In the 1990s as a homeless teen, West said, she didn't dare to think beyond "getting through just one more day."
She said she found hope, though, in an unlikely place, when an employee at a White Castle restaurant handed her several bags of free hamburger sliders after she asked for a glass of water.
"After that, whenever I was hungry, I knew where to go," recalled West, now 41. "Every White Castle I went to treated me the same way. I'd come out from washing in their restroom and I'd find a big bag of sliders waiting for me."
"It was a kindness I'll never forget," she said.
About 25 years later, when she became engaged to Drew Schmitt, West said she knew exactly where she wanted their wedding: a White Castle that had recently opened in Scottsdale, about 20 miles from where they live.

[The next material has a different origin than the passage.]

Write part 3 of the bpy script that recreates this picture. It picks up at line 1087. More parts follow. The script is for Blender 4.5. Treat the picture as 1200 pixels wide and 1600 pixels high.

"We've eaten here at least twice a month since they opened," West said of the 2019 opening, adding that White Castle allowed them to use the restaurant for their wedding at no charge.
On May 5, she and Schmitt said their "I do's" at a medieval-theme ceremony that included stacks of sliders for 150 guests, a giant burger-shaped cake and flower girls who threw dehydrated onions instead of flower petals.